Request: Separate out the lines that hold "Measure".

Supplied entries:

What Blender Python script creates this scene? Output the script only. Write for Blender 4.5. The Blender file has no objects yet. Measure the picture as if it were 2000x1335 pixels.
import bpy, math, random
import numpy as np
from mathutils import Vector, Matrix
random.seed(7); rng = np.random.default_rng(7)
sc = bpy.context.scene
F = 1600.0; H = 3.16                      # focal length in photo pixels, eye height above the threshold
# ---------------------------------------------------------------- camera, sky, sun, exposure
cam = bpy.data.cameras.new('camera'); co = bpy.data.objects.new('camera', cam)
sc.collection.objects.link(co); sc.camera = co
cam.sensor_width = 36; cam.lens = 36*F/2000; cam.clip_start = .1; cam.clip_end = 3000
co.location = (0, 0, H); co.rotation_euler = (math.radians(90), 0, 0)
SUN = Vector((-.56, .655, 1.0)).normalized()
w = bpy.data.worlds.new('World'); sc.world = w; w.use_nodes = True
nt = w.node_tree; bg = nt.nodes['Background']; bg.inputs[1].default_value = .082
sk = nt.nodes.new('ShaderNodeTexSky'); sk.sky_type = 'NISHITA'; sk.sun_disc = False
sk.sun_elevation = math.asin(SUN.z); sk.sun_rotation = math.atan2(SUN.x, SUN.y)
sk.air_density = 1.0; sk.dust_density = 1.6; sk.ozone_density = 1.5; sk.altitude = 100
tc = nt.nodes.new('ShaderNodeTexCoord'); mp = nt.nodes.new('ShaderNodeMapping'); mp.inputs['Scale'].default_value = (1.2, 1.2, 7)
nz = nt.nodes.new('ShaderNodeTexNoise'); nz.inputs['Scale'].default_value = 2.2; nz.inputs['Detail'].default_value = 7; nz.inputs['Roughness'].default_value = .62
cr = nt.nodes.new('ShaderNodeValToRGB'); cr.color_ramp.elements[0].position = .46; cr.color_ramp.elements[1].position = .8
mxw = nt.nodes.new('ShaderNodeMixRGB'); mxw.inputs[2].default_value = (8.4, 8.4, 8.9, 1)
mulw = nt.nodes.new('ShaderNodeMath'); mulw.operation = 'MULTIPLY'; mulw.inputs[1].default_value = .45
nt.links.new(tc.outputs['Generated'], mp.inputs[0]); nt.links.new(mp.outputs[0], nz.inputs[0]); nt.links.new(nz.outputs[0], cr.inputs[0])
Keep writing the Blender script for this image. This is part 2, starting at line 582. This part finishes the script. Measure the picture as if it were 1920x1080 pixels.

Answer to this problem:
What Blender Python script creates this scene? Output the script only. Write for Blender 4.5. The Blender file has no objects yet. Measure the picture as if it were 2000x1335 pixels.
Keep writing the Blender script for this image. This is part 2, starting at line 582. This part finishes the script. Measure the picture as if it were 1920x1080 pixels.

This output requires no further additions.